The accused Jamilosa testified on direct examination that he never told Bamba that he could get her a job in USA, the truth being that she wanted to leave SM as company nurse because she was having a problem thereat. Bamba called him several times, seeking advices from him. He started courting Bamba and went out dating until latter became his girlfriend. He met Lagman and Singh thru Bamba. As complainants seeking advice on how to apply for jobs abroad, lest he be charged as a recruiter, he made Bamba, Lagman and Singh sign separate certifications, all to effect that he never recruited them and no money was involved. Bamba filed an illegal recruitment case against him because they quarreled and separated.
RTC rendered judgment finding accused guilty beyond reasonable doubt of illegal recruitment in large scale.

ISSUE:
W/N the trial court erred in convicting accused appellant of the crime of illegal recruitment in large scale

HELD: “Recruitment and placement" refers to any act of canvassing, enlisting, contracting, transporting, utilizing, hiring, or procuring workers, and includes referrals, contract services, promising or advertising for employment, locally or abroad, whether for profit or not. Provided, That any person or entity which, in any manner, offers or promises for a fee employment to two or more persons shall be deemed engaged in recruitment and placement.
Illegal recruitment shall mean any act of canvassing, enlisting, contracting, transporting, utilizing, hiring, or procuring workers and includes referring, contract services, promising or advertising for employment abroad, whether for profit or not, when undertaken by a non-licensee or non-holder of authority. Provided, That any such non- licensee or non-holder who, in any manner, offers or promises for a fee employment abroad to two or more persons shall be deemed so engaged.

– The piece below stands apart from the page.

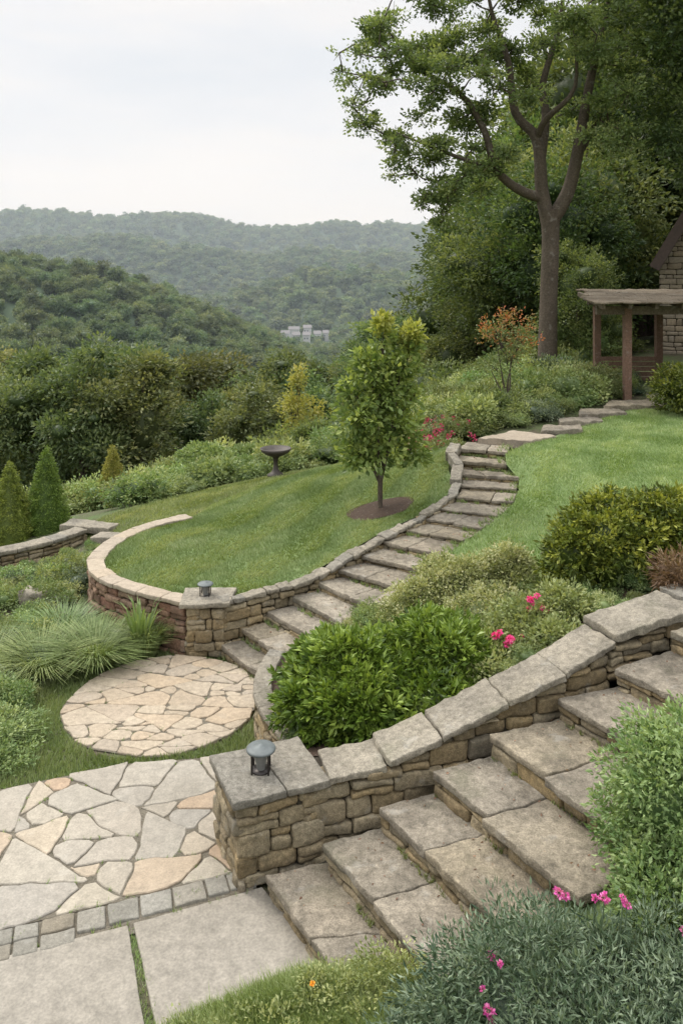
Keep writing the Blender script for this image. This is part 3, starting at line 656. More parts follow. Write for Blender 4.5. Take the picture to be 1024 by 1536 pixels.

To prove illegal recruitment in large scale, the prosecution is burdened to prove three (3) essential elements, to wit: (1) the person charged undertook a recruitment activity under Article 13(b) or any prohibited practice under Article 34 of the Labor Code; (2) accused did not have the license or the authority to lawfully engage in the recruitment and placement of workers; and (3) accused committed the same against three or more persons individually or as a group. As gleaned from the collective testimonies of the complaining witnesses which the trial court and the appellate court found to be credible and deserving of full probative weight, the prosecution mustered the requisite quantum of evidence to prove the guilt of accused beyond reasonable doubt for the crime charged. Indeed, the findings of the trial court, affirmed on appeal by the CA, are conclusive on this Court absent evidence that the tribunals ignored, misunderstood, or misapplied substantial fact or other circumstance.
The failure of the prosecution to adduce in evidence any receipt or document signed by appellant where he acknowledged to have received money and liquor does not free him from criminal liability. Even in the absence of money or other valuables given as consideration for the "services" of appellant, the latter is considered as being engaged in recruitment activities. It can be gleaned from the language of Article 13(b) of the Labor Code that the act of recruitment may be for profit or not. It is sufficient that the accused promises or offers for a fee employment to warrant conviction for illegal recruitment.